**WHAT TO DO**:
Write the records out again, keeping each line exactly as it is.

++++ LISTING ++++

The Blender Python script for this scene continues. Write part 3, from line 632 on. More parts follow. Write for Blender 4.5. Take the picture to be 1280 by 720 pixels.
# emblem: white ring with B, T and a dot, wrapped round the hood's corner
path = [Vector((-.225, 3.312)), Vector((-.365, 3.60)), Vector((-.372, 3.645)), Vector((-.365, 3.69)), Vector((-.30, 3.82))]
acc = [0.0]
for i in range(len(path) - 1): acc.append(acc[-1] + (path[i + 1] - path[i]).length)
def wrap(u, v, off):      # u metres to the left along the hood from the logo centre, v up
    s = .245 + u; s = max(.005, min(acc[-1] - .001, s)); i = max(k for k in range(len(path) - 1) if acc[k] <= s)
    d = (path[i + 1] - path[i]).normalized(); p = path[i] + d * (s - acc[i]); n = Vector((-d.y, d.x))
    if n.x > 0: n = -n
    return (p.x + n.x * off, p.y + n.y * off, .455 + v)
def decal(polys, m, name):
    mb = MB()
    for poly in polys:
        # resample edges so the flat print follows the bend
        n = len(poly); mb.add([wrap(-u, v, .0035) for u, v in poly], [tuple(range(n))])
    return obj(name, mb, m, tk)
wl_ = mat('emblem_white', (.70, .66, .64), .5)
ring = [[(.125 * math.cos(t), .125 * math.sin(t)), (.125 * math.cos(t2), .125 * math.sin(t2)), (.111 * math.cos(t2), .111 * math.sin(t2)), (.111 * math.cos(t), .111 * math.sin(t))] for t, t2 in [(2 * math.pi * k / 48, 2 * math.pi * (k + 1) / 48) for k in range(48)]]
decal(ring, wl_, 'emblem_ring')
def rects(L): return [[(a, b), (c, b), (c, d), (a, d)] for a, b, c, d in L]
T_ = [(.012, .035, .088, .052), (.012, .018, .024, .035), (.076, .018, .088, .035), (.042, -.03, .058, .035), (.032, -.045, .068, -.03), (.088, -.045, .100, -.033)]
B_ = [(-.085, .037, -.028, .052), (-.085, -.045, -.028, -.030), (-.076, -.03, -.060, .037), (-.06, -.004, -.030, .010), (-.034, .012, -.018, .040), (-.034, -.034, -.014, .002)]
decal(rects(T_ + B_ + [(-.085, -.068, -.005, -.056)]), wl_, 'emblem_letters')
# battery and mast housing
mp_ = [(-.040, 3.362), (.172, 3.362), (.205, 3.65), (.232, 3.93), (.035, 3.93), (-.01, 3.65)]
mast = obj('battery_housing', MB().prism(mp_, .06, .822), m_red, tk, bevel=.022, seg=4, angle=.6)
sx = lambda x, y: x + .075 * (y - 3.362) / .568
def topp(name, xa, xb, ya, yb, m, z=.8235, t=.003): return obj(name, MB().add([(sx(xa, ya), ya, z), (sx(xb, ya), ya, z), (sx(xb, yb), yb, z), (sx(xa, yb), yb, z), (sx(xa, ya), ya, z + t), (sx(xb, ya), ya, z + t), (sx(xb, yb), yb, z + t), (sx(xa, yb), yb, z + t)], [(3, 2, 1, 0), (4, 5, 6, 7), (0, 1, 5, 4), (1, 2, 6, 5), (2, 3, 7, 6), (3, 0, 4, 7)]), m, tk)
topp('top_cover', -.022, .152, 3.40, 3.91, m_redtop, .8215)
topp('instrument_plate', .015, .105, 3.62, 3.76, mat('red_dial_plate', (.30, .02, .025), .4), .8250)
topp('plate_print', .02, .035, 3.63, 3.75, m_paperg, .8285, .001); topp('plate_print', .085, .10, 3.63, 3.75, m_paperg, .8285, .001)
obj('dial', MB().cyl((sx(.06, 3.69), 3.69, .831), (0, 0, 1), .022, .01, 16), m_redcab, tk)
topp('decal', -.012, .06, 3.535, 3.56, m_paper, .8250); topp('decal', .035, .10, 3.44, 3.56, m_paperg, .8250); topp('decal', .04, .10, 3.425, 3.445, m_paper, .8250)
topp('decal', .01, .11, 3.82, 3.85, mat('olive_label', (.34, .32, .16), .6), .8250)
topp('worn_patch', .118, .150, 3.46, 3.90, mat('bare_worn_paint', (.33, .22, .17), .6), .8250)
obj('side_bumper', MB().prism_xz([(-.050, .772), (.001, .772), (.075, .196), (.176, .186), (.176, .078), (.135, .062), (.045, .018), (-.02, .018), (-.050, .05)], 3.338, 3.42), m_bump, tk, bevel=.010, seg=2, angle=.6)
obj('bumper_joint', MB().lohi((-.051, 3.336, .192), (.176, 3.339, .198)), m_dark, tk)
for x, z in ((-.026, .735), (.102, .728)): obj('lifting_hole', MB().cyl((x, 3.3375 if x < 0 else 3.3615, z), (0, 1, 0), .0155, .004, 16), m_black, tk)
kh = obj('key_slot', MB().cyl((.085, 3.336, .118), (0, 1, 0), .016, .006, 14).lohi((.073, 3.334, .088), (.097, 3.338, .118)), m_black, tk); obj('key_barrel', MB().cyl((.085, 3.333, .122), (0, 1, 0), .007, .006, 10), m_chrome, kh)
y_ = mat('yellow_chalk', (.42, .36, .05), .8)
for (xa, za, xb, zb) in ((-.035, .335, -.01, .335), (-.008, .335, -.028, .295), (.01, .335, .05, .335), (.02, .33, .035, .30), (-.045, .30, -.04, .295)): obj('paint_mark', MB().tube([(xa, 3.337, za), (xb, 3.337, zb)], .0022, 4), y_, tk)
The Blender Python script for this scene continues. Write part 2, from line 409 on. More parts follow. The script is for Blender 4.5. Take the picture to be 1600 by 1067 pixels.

++++

**RESPONSE**:
The Blender Python script for this scene continues. Write part 3, from line 632 on. More parts follow. Write for Blender 4.5. Take the picture to be 1280 by 720 pixels.
# emblem: white ring with B, T and a dot, wrapped round the hood's corner
path = [Vector((-.225, 3.312)), Vector((-.365, 3.60)), Vector((-.372, 3.645)), Vector((-.365, 3.69)), Vector((-.30, 3.82))]
acc = [0.0]
for i in range(len(path) - 1): acc.append(acc[-1] + (path[i + 1] - path[i]).length)
def wrap(u, v, off):      # u metres to the left along the hood from the logo centre, v up
    s = .245 + u; s = max(.005, min(acc[-1] - .001, s)); i = max(k for k in range(len(path) - 1) if acc[k] <= s)
    d = (path[i + 1] - path[i]).normalized(); p = path[i] + d * (s - acc[i]); n = Vector((-d.y, d.x))
    if n.x > 0: n = -n
    return (p.x + n.x * off, p.y + n.y * off, .455 + v)
def decal(polys, m, name):
    mb = MB()
    for poly in polys:
        # resample edges so the flat print follows the bend
        n = len(poly); mb.add([wrap(-u, v, .0035) for u, v in poly], [tuple(range(n))])
    return obj(name, mb, m, tk)
wl_ = mat('emblem_white', (.70, .66, .64), .5)
ring = [[(.125 * math.cos(t), .125 * math.sin(t)), (.125 * math.cos(t2), .125 * math.sin(t2)), (.111 * math.cos(t2), .111 * math.sin(t2)), (.111 * math.cos(t), .111 * math.sin(t))] for t, t2 in [(2 * math.pi * k / 48, 2 * math.pi * (k + 1) / 48) for k in range(48)]]
decal(ring, wl_, 'emblem_ring')
def rects(L): return [[(a, b), (c, b), (c, d), (a, d)] for a, b, c, d in L]
T_ = [(.012, .035, .088, .052), (.012, .018, .024, .035), (.076, .018, .088, .035), (.042, -.03, .058, .035), (.032, -.045, .068, -.03), (.088, -.045, .100, -.033)]
B_ = [(-.085, .037, -.028, .052), (-.085, -.045, -.028, -.030), (-.076, -.03, -.060, .037), (-.06, -.004, -.030, .010), (-.034, .012, -.018, .040), (-.034, -.034, -.014, .002)]
decal(rects(T_ + B_ + [(-.085, -.068, -.005, -.056)]), wl_, 'emblem_letters')
# battery and mast housing
mp_ = [(-.040, 3.362), (.172, 3.362), (.205, 3.65), (.232, 3.93), (.035, 3.93), (-.01, 3.65)]
mast = obj('battery_housing', MB().prism(mp_, .06, .822), m_red, tk, bevel=.022, seg=4, angle=.6)
sx = lambda x, y: x + .075 * (y - 3.362) / .568
def topp(name, xa, xb, ya, yb, m, z=.8235, t=.003): return obj(name, MB().add([(sx(xa, ya), ya, z), (sx(xb, ya), ya, z), (sx(xb, yb), yb, z), (sx(xa, yb), yb, z), (sx(xa, ya), ya, z + t), (sx(xb, ya), ya, z + t), (sx(xb, yb), yb, z + t), (sx(xa, yb), yb, z + t)], [(3, 2, 1, 0), (4, 5, 6, 7), (0, 1, 5, 4), (1, 2, 6, 5), (2, 3, 7, 6), (3, 0, 4, 7)]), m, tk)
topp('top_cover', -.022, .152, 3.40, 3.91, m_redtop, .8215)
topp('instrument_plate', .015, .105, 3.62, 3.76, mat('red_dial_plate', (.30, .02, .025), .4), .8250)
topp('plate_print', .02, .035, 3.63, 3.75, m_paperg, .8285, .001); topp('plate_print', .085, .10, 3.63, 3.75, m_paperg, .8285, .001)
obj('dial', MB().cyl((sx(.06, 3.69), 3.69, .831), (0, 0, 1), .022, .01, 16), m_redcab, tk)
topp('decal', -.012, .06, 3.535, 3.56, m_paper, .8250); topp('decal', .035, .10, 3.44, 3.56, m_paperg, .8250); topp('decal', .04, .10, 3.425, 3.445, m_paper, .8250)
topp('decal', .01, .11, 3.82, 3.85, mat('olive_label', (.34, .32, .16), .6), .8250)
topp('worn_patch', .118, .150, 3.46, 3.90, mat('bare_worn_paint', (.33, .22, .17), .6), .8250)
obj('side_bumper', MB().prism_xz([(-.050, .772), (.001, .772), (.075, .196), (.176, .186), (.176, .078), (.135, .062), (.045, .018), (-.02, .018), (-.050, .05)], 3.338, 3.42), m_bump, tk, bevel=.010, seg=2, angle=.6)
obj('bumper_joint', MB().lohi((-.051, 3.336, .192), (.176, 3.339, .198)), m_dark, tk)
for x, z in ((-.026, .735), (.102, .728)): obj('lifting_hole', MB().cyl((x, 3.3375 if x < 0 else 3.3615, z), (0, 1, 0), .0155, .004, 16), m_black, tk)
kh = obj('key_slot', MB().cyl((.085, 3.336, .118), (0, 1, 0), .016, .006, 14).lohi((.073, 3.334, .088), (.097, 3.338, .118)), m_black, tk); obj('key_barrel', MB().cyl((.085, 3.333, .122), (0, 1, 0), .007, .006, 10), m_chrome, kh)
y_ = mat('yellow_chalk', (.42, .36, .05), .8)
for (xa, za, xb, zb) in ((-.035, .335, -.01, .335), (-.008, .335, -.028, .295), (.01, .335, .05, .335), (.02, .33, .035, .30), (-.045, .30, -.04, .295)): obj('paint_mark', MB().tube([(xa, 3.337, za), (xb, 3.337, zb)], .0022, 4), y_, tk)
The Blender Python script for this scene continues. Write part 2, from line 409 on. More parts follow. The script is for Blender 4.5. Take the picture to be 1600 by 1067 pixels.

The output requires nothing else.